Q&A After years of jabbing at one another, Microsoft and Sun Microsystems set aside their punching gloves on Friday, agreeing to a 10-year deal that will see the two companies collaborating on a variety of topics and Microsoft forking over $1.6bn (£0.88bn) to its longtime rival.
In an interview in San Francisco with ZDNet UK sister site CNET News.com, Microsoft chief executive Steve Ballmer and Sun chief executive Scott McNealy talked about the deal, what it means for competitors, whether Scott will stop making fun of Steve and who might really deserve credit for initiating it.
Q: What does this partnership mean for IBM?
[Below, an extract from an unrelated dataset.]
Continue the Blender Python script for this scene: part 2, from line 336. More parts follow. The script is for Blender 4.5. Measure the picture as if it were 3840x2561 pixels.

Ballmer: We have different kinds of relationships with IBM. IBM is a customer of ours. We've done some work on Web services with IBM; Sun's done a lot of work with IBM. In the enterprise, Microsoft is a player with a growing presence; Sun is a player with a growing presence; IBM is a player. In a sense, IBM has always had the biggest presence around. We're not sure what it's going to mean for IBM. Customers are going to decide that.
McNealy: Let's be fair. We would be absolutely thrilled to death if this made [happy] the customer who wants choice -- who wants a couple of vendors; not just one. We'd be thrilled to death if it were the two of us (gaining business), and IBM didn't make the short list. That's not a problem for either of us. We're OK with that. So let's just be honest about that.
Q: IBM is obviously a big competitor, if not the biggest one, for both companies. Is this going to put pressure on IBM?
Ballmer: Yes.
McNealy: We wouldn't have done it if it didn't.
Q: Why couldn't you do this, say, three years ago, when you settled the Java lawsuit?
Ballmer: The world of 2001 was discombobulated, frankly, because of the bubble and everything else.
McNealy: Post-bubble, we were busy.
Ballmer: In a sense, the world is in a more consistent place than it was in 2001. We've had time to digest where we are. Frankly, it took somebody taking some initiative out of the box, which I complement Scott for taking last year.